Thursday, January 9, 2014

OCBC Report 10 Jan 14

KEY IDEA

SPH REIT: Steady start to FY14


Summary:
SPH REIT reported DPU of 1.86 S cents for the period from 24 Jul (listing date) to 30 Nov 2013. This is largely consistent with our projection of 1.84 S cents. The better performance was mainly attributable to higher rental rates at Paragon and stable income from Clementi Mall. In addition, both malls retained their 100% committed occupancy track record. SPH REIT’s keen eye for capital management has also enabled it to establish a well-staggered debt profile and long weighted average term to maturity of 4.8 years. Moreover, ~54.7% of its interest rate exposure has been fixed, which will alleviate any negative impact of rising rates to its DPU. We continue to like SPH REIT for its unique exposure to the upscale and suburban retail market and healthcare services sector. However, as the stock appears to be fairly priced relative to our fair value of S$0.99, we maintain our HOLD rating. (Kevin Tan)


MORE REPORTS


TEE International: Climbing back to normalcy - 2Q14 results up 74% QoQ

Summary:
As anticipated, TEE’s PATMI showed a strong 73.8% QoQ increase to S$1.6m in 2Q14 from S$0.9m in 1Q14. That cumulates to a S$2.5m profit for 1H14 – down 52.4% YoY - but we continue to forecast earnings to show YoY growth in a back-loaded FY14 as stronger profit contributions from Tee Land (its property development subsidiary) and engineering projects would kick in over 2H14. The group announced that Tee Land has recently acquired for S$45.2m the Long House at Upper Thomson Road which would be redeveloped into a mixed residential and commercial project. The land cost translates to S$890 psf GFA which we view to be fairly decent in view of estimated overall breakeven average selling prices of around S$1.4 – S$1.5k psf. Management has declared an interim dividend but will announce the exact details at a later date. On an overall basis, we judge 2Q14 results to be mostly in line. We would speak further with management about this set of results and, in the meantime, maintain BUY with a fair value estimate of S$0.35. (Eli Lee)

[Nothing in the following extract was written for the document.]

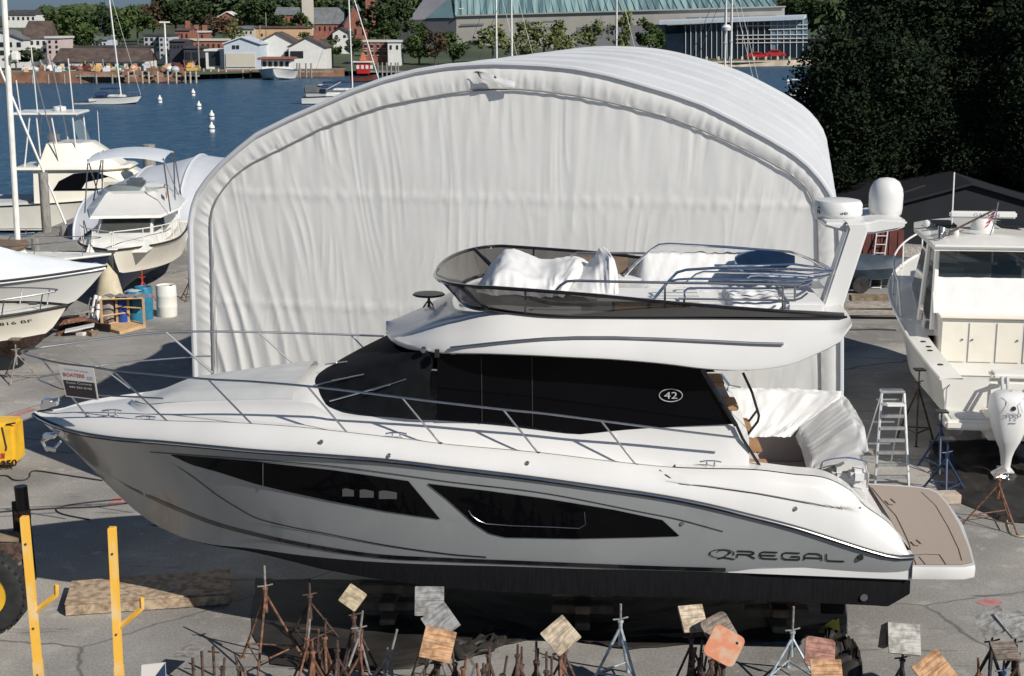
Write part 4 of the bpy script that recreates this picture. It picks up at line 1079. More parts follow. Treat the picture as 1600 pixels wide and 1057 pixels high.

Ezra Holdings: 1QFY14 results within expectations

Summary:
Ezra Holdings reported its 1QFY14 results this morning, with revenue growing 21.9% YoY to US$339.8m (25% of our full-year estimate) but PATMI declined 6.1% to US$6.3m. However, if we strip out exceptional items such as forex losses and a gain on dilution of interest in an associated company, we estimate core PATMI to come in at US$6.7m, or a 57.2% YoY jump. This formed ~20% of our FY14 core PATMI forecast, which we view as in line with our expectations. Ezra’s Subsea Services division was its main revenue driver for 1QFY14, with a US$59.5m revenue increase thanks to more projects undertaken, additional variation orders and contribution from two new subsea construction vessels (delivered in 4QFY13). This division also managed to record its second consecutive quarter of operational profit. We will provide more details after the conference call with management. For now, we have a SELL rating and S$0.99 fair value estimate on Ezra. (Low Pei Han and Andy Wong)

For more information on the above, visit
www.ocbcresearch.comfor the detailed report.


NEWS HEADLINES


- The S&P 500 index eked out a marginal gain on Thu, while the Dow Jones Industrial Average dropped, weighed down by losses for Verizon Communications Inc. and AT&T Inc.


- Singapore construction sector looks set for positive performance in 2014, though its impact is likely to be moderated, according to the Building and Construction Authority.


- The median price for a Housing and Development Board (HDB) flat has dipped for the first time in four years, according to data from the Singapore Real Estate Exchange.


- CCM Group announced a board and management restructuring, issued a profit warning for FY13, and said it was diversifying into property development in Australia.